Final answer:
To calculate the requirement of H for the production of 450 units of A, we need to consider the inputs required for A, B, C, and D in terms of units of H. After calculating the total units of H required for one unit of each component and multiplying by the number of A units needed, we subtract the H already in stock. The result is 111,000 units of H.
Step-by-step explanation:
To solve for the requirement of H for the production of 450 units of A, we must first understand the quantity of each component needed for product A, as well as the sub-components for B, D, and C -- as these also require H. We can set up the calculation as follows:
- Each unit of A requires 10 units of H directly.

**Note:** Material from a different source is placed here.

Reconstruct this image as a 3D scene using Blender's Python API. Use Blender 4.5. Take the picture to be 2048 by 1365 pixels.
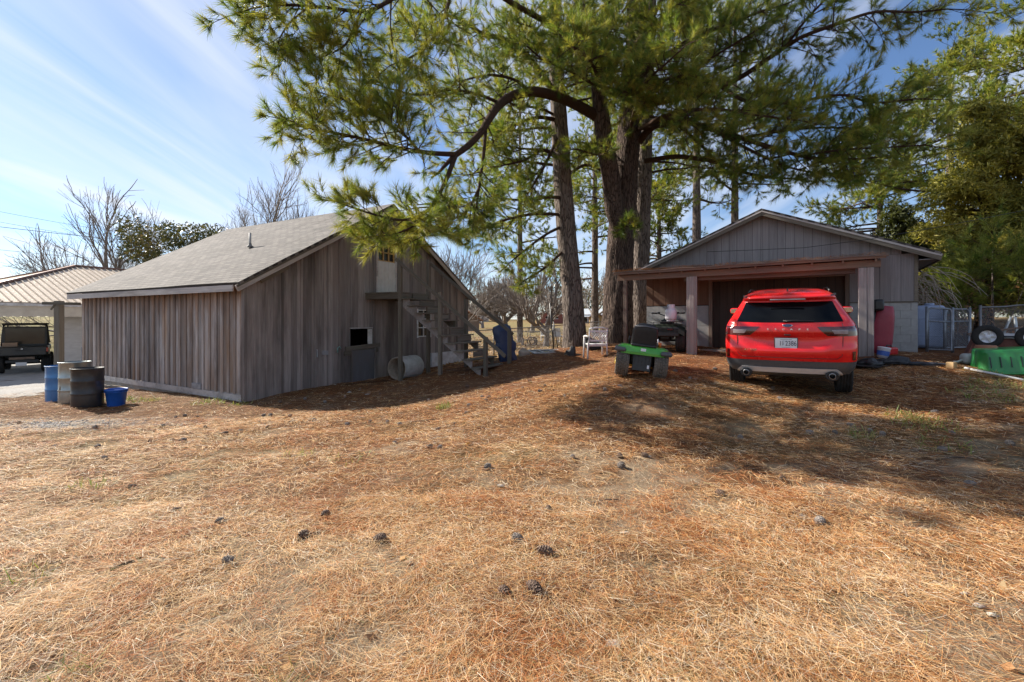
import bpy, math, random
import numpy as np
from mathutils import Vector, Matrix, Quaternion

for o in list(bpy.data.objects):
    bpy.data.objects.remove(o)
scene = bpy.context.scene
COL = scene.collection
random.seed(7)
rng = np.random.default_rng(11)
R = math.radians
CZ = 1.65                      # eye height; the scene's zero level is the ground under the camera
F = 910.0                      # focal length in photo pixels (16 mm on a 36 mm sensor, 2048 px wide)

# ------------------------------------------------------------------ camera
cam_d = bpy.data.cameras.new('camera')
cam = bpy.data.objects.new('camera', cam_d)
COL.objects.link(cam)
cam_d.sensor_width = 36.0
cam_d.lens = 36.0 * F / 2048.0
cam_d.shift_y = -42.0 / 2048.0
cam_d.clip_start = 0.05
cam_d.clip_end = 2000.0
cam.location = (0, 0, CZ)
cam.rotation_euler = (R(90), 0, 0)
scene.camera = cam

# ------------------------------------------------------------------ sun and sky
SUN_AZ = 63.5                  # degrees to the left of straight ahead
SUN_EL = 35.0
to_sun = Vector((-math.sin(R(SUN_AZ)) * math.cos(R(SUN_EL)), math.cos(R(SUN_AZ)) * math.cos(R(SUN_EL)), math.sin(R(SUN_EL))))
sun_d = bpy.data.lights.new('sun', 'SUN')
sun_d.energy = 5.0
sun_d.angle = R(0.53)
sun_d.color = (1.0, 0.93, 0.82)
sun = bpy.data.objects.new('sun', sun_d)
COL.objects.link(sun)
sun.rotation_euler = (-to_sun).to_track_quat('-Z', 'Y').to_euler()
sun.location = (-20, 10, 20)

world = bpy.data.worlds.new('World')
scene.world = world
world.use_nodes = True
wn, wl = world.node_tree.nodes, world.node_tree.links
wn.clear()
w_out = wn.new('ShaderNodeOutputWorld')
w_bg = wn.new('ShaderNodeBackground')
w_bg.inputs['Strength'].default_value = 0.067
sky = wn.new('ShaderNodeTexSky')
sky.sky_type = 'NISHITA'
sky.sun_disc = False
sky.sun_elevation = R(SUN_EL)
sky.sun_rotation = R(-SUN_AZ)
sky.air_density = 1.0
sky.dust_density = 0.25
sky.ozone_density = 2.2
# thin cirrus, laid out on a high plane over the whole sky
geo = wn.new('ShaderNodeTexCoord')
sep = wn.new('ShaderNodeSeparateXYZ')
wl.new(geo.outputs['Generated'], sep.inputs[0])
def wmath(op, a, b=None):
    n = wn.new('ShaderNodeMath'); n.operation = op
    for i, v in enumerate((a, b)):
        if v is None: continue
        if isinstance(v, (int, float)): n.inputs[i].default_value = v
        else: wl.new(v, n.inputs[i])
    return n.outputs[0]
zz = wmath('MAXIMUM', wmath('ADD', sep.outputs[2], 0.10), 0.03)
cx = wmath('DIVIDE', sep.outputs[0], zz)
cy = wmath('DIVIDE', sep.outputs[1], zz)
comb = wn.new('ShaderNodeCombineXYZ')
wl.new(cx, comb.inputs[0]); wl.new(cy, comb.inputs[1])
mp = wn.new('ShaderNodeMapping')
mp.inputs['Rotation'].default_value = (0, 0, R(14))
mp.inputs['Location'].default_value = (12.7, 0.9, 0)
mp.inputs['Scale'].default_value = (1.35, 0.30, 1.0)
wl.new(comb.outputs[0], mp.inputs[0])
nz = wn.new('ShaderNodeTexNoise')
nz.inputs['Scale'].default_value = 1.3
nz.inputs['Detail'].default_value = 9.0
nz.inputs['Roughness'].default_value = 0.52
nz.inputs['Distortion'].default_value = 0.9
wl.new(mp.outputs[0], nz.inputs['Vector'])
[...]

- Additionally, A requires 4 units of E (each unit of E is presumed not to require H, as it isn't stated in the question).
- A also needs 1 unit of B, which in turn is made of 10 units of D and 5 of C.
- D is made of 20 units of H and C is made of 10 units of H.
- Therefore, one unit of B requires (10 units of D * 20 units of H) + (5 units of C * 10 units of H) = 200 + 50 = 250 units of H.
- To make 450 units of A, you'll need 450 * (10 + 1*250) units of H minus the units of H already in stock (6000 units).
- So, the requirement of H is 450 * (10 + 250) - 6000 = 450 * 260 - 6000 = 117000 - 6000.
After performing the calculation:
117,000 - 6,000 = 111,000
Therefore, the requirement of H is 111,000 units, making the correct answer option c.